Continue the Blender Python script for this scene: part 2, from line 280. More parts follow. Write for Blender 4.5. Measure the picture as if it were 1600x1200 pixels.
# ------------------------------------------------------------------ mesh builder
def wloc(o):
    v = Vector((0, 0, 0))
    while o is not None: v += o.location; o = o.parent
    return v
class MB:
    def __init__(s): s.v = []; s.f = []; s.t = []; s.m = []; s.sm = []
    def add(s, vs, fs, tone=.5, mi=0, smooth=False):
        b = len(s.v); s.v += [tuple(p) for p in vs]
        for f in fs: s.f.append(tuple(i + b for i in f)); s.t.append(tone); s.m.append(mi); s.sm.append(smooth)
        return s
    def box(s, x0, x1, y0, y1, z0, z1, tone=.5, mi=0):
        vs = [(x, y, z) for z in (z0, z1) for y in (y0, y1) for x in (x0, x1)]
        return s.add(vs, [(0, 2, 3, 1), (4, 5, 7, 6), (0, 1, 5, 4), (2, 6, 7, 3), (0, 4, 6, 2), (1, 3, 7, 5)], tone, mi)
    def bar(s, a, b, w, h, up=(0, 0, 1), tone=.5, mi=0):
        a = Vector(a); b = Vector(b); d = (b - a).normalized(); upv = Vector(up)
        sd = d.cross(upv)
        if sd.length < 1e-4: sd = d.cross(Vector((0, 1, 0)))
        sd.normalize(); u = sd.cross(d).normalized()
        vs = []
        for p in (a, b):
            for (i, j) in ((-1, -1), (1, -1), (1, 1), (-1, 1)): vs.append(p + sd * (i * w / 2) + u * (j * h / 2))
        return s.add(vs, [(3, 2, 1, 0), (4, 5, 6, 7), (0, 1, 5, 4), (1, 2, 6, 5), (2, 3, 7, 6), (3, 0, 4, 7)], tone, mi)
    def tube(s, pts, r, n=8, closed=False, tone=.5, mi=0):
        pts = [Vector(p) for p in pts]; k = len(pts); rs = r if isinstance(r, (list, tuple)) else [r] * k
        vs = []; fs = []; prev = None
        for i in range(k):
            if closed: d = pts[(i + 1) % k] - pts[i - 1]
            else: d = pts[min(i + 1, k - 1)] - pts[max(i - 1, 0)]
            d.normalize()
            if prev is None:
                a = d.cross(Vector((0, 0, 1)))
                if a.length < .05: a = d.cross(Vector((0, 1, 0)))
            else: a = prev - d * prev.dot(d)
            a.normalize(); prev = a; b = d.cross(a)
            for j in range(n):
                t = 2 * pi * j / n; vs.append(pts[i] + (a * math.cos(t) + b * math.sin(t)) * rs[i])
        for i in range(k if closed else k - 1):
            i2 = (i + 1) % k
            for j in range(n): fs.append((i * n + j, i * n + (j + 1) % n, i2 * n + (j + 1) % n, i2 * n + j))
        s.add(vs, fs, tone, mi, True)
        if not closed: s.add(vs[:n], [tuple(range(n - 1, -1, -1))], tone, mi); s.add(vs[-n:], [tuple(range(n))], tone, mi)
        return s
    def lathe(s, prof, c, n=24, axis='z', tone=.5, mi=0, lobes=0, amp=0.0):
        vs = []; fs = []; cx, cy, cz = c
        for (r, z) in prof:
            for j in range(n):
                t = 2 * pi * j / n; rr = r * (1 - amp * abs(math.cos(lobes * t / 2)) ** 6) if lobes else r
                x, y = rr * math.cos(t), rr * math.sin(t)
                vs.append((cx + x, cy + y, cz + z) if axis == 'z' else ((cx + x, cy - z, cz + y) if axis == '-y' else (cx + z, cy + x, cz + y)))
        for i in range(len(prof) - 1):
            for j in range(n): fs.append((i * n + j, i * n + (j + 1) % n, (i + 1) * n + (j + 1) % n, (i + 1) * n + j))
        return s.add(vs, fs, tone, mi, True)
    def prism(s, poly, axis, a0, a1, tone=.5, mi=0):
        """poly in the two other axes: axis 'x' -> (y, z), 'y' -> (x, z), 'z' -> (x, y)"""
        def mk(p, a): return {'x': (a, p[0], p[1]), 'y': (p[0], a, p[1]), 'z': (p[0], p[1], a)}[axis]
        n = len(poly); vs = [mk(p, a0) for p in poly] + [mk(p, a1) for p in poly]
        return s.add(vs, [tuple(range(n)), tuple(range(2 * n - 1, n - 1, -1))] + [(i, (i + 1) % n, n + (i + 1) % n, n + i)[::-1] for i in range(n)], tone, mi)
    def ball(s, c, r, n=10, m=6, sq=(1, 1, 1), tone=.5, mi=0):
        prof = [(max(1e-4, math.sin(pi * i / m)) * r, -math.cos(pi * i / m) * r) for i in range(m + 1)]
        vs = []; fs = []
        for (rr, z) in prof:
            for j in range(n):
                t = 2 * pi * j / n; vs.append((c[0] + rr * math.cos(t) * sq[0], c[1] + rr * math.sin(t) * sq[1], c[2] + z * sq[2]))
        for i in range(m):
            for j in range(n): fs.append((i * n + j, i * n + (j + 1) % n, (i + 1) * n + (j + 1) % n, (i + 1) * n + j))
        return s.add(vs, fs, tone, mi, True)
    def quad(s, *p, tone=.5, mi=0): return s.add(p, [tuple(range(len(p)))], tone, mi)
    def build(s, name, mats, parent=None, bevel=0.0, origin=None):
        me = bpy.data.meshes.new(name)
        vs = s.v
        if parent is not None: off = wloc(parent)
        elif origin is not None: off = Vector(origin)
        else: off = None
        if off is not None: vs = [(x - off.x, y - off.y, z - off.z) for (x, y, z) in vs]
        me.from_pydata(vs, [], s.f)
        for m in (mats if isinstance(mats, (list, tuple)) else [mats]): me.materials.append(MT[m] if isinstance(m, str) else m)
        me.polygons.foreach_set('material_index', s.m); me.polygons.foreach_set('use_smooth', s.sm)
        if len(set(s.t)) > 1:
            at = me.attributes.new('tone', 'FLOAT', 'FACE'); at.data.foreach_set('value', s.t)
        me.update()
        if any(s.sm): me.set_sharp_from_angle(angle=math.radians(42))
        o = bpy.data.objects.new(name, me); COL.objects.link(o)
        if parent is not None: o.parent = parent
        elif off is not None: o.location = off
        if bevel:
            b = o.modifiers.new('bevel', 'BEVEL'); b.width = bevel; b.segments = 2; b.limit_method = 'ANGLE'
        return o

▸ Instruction
Return the listing above word for word.

▸ Result
Continue the Blender Python script for this scene: part 2, from line 280. More parts follow. Write for Blender 4.5. Measure the picture as if it were 1600x1200 pixels.
# ------------------------------------------------------------------ mesh builder
def wloc(o):
    v = Vector((0, 0, 0))
    while o is not None: v += o.location; o = o.parent
    return v
class MB:
    def __init__(s): s.v = []; s.f = []; s.t = []; s.m = []; s.sm = []
    def add(s, vs, fs, tone=.5, mi=0, smooth=False):
        b = len(s.v); s.v += [tuple(p) for p in vs]
        for f in fs: s.f.append(tuple(i + b for i in f)); s.t.append(tone); s.m.append(mi); s.sm.append(smooth)
        return s
    def box(s, x0, x1, y0, y1, z0, z1, tone=.5, mi=0):
        vs = [(x, y, z) for z in (z0, z1) for y in (y0, y1) for x in (x0, x1)]
        return s.add(vs, [(0, 2, 3, 1), (4, 5, 7, 6), (0, 1, 5, 4), (2, 6, 7, 3), (0, 4, 6, 2), (1, 3, 7, 5)], tone, mi)
    def bar(s, a, b, w, h, up=(0, 0, 1), tone=.5, mi=0):
        a = Vector(a); b = Vector(b); d = (b - a).normalized(); upv = Vector(up)
        sd = d.cross(upv)
        if sd.length < 1e-4: sd = d.cross(Vector((0, 1, 0)))
        sd.normalize(); u = sd.cross(d).normalized()
        vs = []
        for p in (a, b):
            for (i, j) in ((-1, -1), (1, -1), (1, 1), (-1, 1)): vs.append(p + sd * (i * w / 2) + u * (j * h / 2))
        return s.add(vs, [(3, 2, 1, 0), (4, 5, 6, 7), (0, 1, 5, 4), (1, 2, 6, 5), (2, 3, 7, 6), (3, 0, 4, 7)], tone, mi)
    def tube(s, pts, r, n=8, closed=False, tone=.5, mi=0):
        pts = [Vector(p) for p in pts]; k = len(pts); rs = r if isinstance(r, (list, tuple)) else [r] * k
        vs = []; fs = []; prev = None
        for i in range(k):
            if closed: d = pts[(i + 1) % k] - pts[i - 1]
            else: d = pts[min(i + 1, k - 1)] - pts[max(i - 1, 0)]
            d.normalize()
            if prev is None:
                a = d.cross(Vector((0, 0, 1)))
                if a.length < .05: a = d.cross(Vector((0, 1, 0)))
            else: a = prev - d * prev.dot(d)
            a.normalize(); prev = a; b = d.cross(a)
            for j in range(n):
                t = 2 * pi * j / n; vs.append(pts[i] + (a * math.cos(t) + b * math.sin(t)) * rs[i])
        for i in range(k if closed else k - 1):
            i2 = (i + 1) % k
            for j in range(n): fs.append((i * n + j, i * n + (j + 1) % n, i2 * n + (j + 1) % n, i2 * n + j))
        s.add(vs, fs, tone, mi, True)
        if not closed: s.add(vs[:n], [tuple(range(n - 1, -1, -1))], tone, mi); s.add(vs[-n:], [tuple(range(n))], tone, mi)
        return s
    def lathe(s, prof, c, n=24, axis='z', tone=.5, mi=0, lobes=0, amp=0.0):
        vs = []; fs = []; cx, cy, cz = c
        for (r, z) in prof:
            for j in range(n):
                t = 2 * pi * j / n; rr = r * (1 - amp * abs(math.cos(lobes * t / 2)) ** 6) if lobes else r
                x, y = rr * math.cos(t), rr * math.sin(t)
                vs.append((cx + x, cy + y, cz + z) if axis == 'z' else ((cx + x, cy - z, cz + y) if axis == '-y' else (cx + z, cy + x, cz + y)))
        for i in range(len(prof) - 1):
            for j in range(n): fs.append((i * n + j, i * n + (j + 1) % n, (i + 1) * n + (j + 1) % n, (i + 1) * n + j))
        return s.add(vs, fs, tone, mi, True)
    def prism(s, poly, axis, a0, a1, tone=.5, mi=0):
        """poly in the two other axes: axis 'x' -> (y, z), 'y' -> (x, z), 'z' -> (x, y)"""
        def mk(p, a): return {'x': (a, p[0], p[1]), 'y': (p[0], a, p[1]), 'z': (p[0], p[1], a)}[axis]
        n = len(poly); vs = [mk(p, a0) for p in poly] + [mk(p, a1) for p in poly]
        return s.add(vs, [tuple(range(n)), tuple(range(2 * n - 1, n - 1, -1))] + [(i, (i + 1) % n, n + (i + 1) % n, n + i)[::-1] for i in range(n)], tone, mi)
    def ball(s, c, r, n=10, m=6, sq=(1, 1, 1), tone=.5, mi=0):
        prof = [(max(1e-4, math.sin(pi * i / m)) * r, -math.cos(pi * i / m) * r) for i in range(m + 1)]
        vs = []; fs = []
        for (rr, z) in prof:
            for j in range(n):
                t = 2 * pi * j / n; vs.append((c[0] + rr * math.cos(t) * sq[0], c[1] + rr * math.sin(t) * sq[1], c[2] + z * sq[2]))
        for i in range(m):
            for j in range(n): fs.append((i * n + j, i * n + (j + 1) % n, (i + 1) * n + (j + 1) % n, (i + 1) * n + j))
        return s.add(vs, fs, tone, mi, True)
    def quad(s, *p, tone=.5, mi=0): return s.add(p, [tuple(range(len(p)))], tone, mi)
    def build(s, name, mats, parent=None, bevel=0.0, origin=None):
        me = bpy.data.meshes.new(name)
        vs = s.v
        if parent is not None: off = wloc(parent)
        elif origin is not None: off = Vector(origin)
        else: off = None
        if off is not None: vs = [(x - off.x, y - off.y, z - off.z) for (x, y, z) in vs]
        me.from_pydata(vs, [], s.f)
        for m in (mats if isinstance(mats, (list, tuple)) else [mats]): me.materials.append(MT[m] if isinstance(m, str) else m)
        me.polygons.foreach_set('material_index', s.m); me.polygons.foreach_set('use_smooth', s.sm)
        if len(set(s.t)) > 1:
            at = me.attributes.new('tone', 'FLOAT', 'FACE'); at.data.foreach_set('value', s.t)
        me.update()
        if any(s.sm): me.set_sharp_from_angle(angle=math.radians(42))
        o = bpy.data.objects.new(name, me); COL.objects.link(o)
        if parent is not None: o.parent = parent
        elif off is not None: o.location = off
        if bevel:
            b = o.modifiers.new('bevel', 'BEVEL'); b.width = bevel; b.segments = 2; b.limit_method = 'ANGLE'
        return o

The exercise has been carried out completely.